Dutch gold coin, late 15c., probably from a mispronunciation of Middle Dutch gulden, literally "golden," in gulden (florijn) or some similar name for a golden coin (see golden).
Entries linking to guilder
golden adj.
c. 1300, "made of gold," from gold (n.) + -en (2); replacing Middle English gilden, from Old English gyldan. Gold is one of the few Modern English nouns that form adjectives meaning "made of ______" by adding -en (as in wooden, leaden, waxen, olden); those that survive often do so in specialized senses. Old English also had silfren "made of silver," stænen "made of stone," etc.
From late 14c. as "of the color of gold." Figurative sense of "excellent, precious, best, most valuable" is from late 14c.; that of "favorable, auspicious" is from c. 1600. Golden mean "avoidance of excess" translates Latin aurea mediocritas (Horace). Golden age "period of past perfection" is from 1550s, from a concept found in Greek and Latin writers; in sense of "old age" it is recorded from 1961. San Francisco Bay's entrance channel was called the Golden Gate by John C. Fremont (1866). The moralistic golden rule earlier was the golden law (1670s).
Whatsoever ye would that men should do to you, do ye even so to them [Matthew vii.12]
Do not do unto others as you would that they should do unto you. Their tastes may not be the same. [George Bernard Shaw, 1898]
*ghel- 2
Proto-Indo-European root meaning "to shine;" it forms words for "gold" (the "bright" metal), words denoting colors, especially "yellow" and "green," also "bile, gall," for its color, and a large group of Germanic gl- words having to do with shining and glittering and, perhaps, sliding. Buck says the interchange of words for yellow and green is "perhaps because they were applied to vegetation like grass, cereals, etc., which changed from green to yellow."

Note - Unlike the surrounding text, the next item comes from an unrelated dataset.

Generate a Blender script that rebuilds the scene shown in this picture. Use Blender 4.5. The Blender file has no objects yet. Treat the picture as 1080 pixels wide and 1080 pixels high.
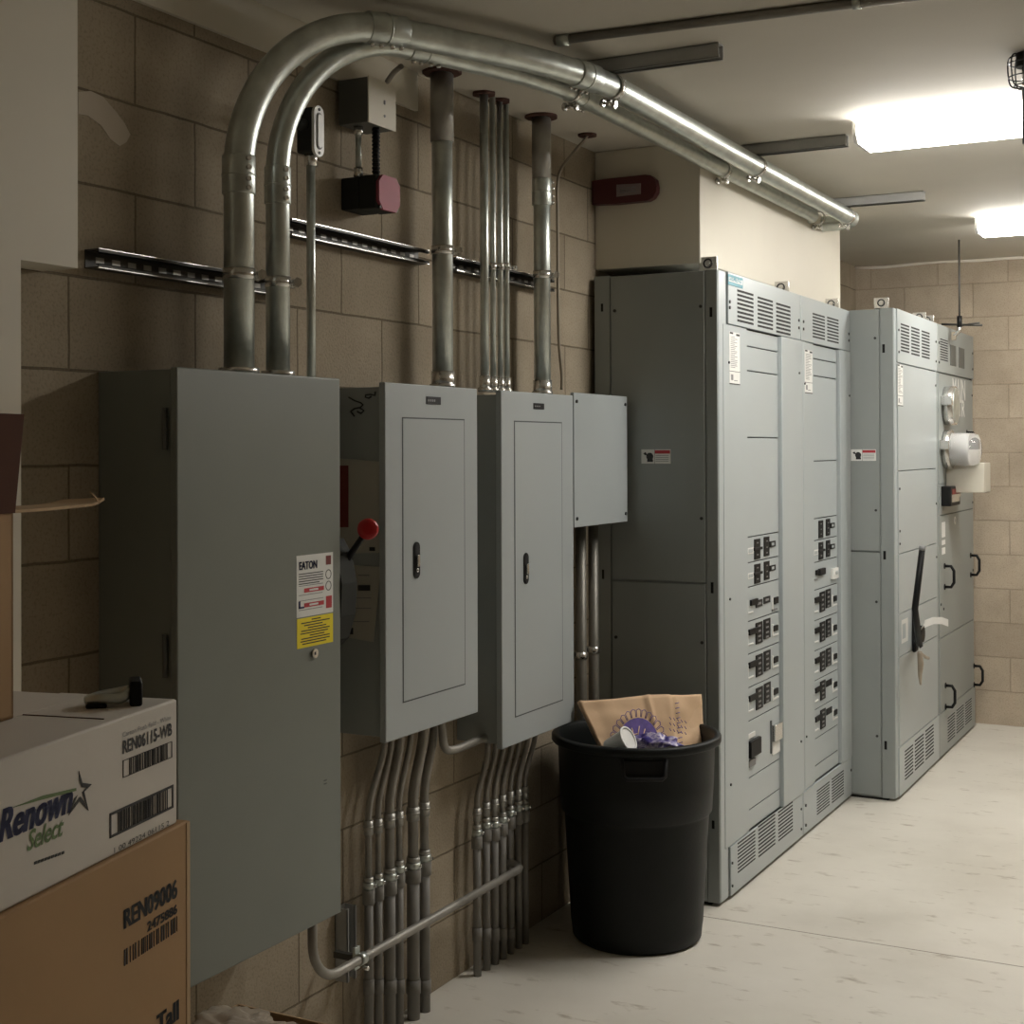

It is the hypothetical source of/evidence for its existence is provided by: Sanskrit harih "yellow, tawny yellow," hiranyam "gold;" Avestan zari "yellow;" Old Persian daraniya-, Avestan zaranya- "gold;" Greek khlōros "greenish-yellow color," kholos "bile, gall, wrath;" Latin helvus "yellowish, bay," Gallo-Latin gilvus "light bay;" Lithuanian geltonas "yellow;" Old Church Slavonic zlutu, Polish żółty, Russian zeltyj "yellow;" Latin galbus "greenish-yellow," fellis "bile, gall;" Lithuanian žalias "green," želvas "greenish," tulžis "bile;" Old Church Slavonic zelenu, Polish zielony, Russian zelenyj "green;" Old Irish glass, Welsh and Breton glas "green," also "gray, blue;" Old English galla "gall, bile," geolu, geolwe, German gelb, Old Norse gulr "yellow;" Old Church Slavonic zlato, Russian zoloto, Old English gold, Gothic gulþ "gold;" Old English glæs "glass; a glass vessel."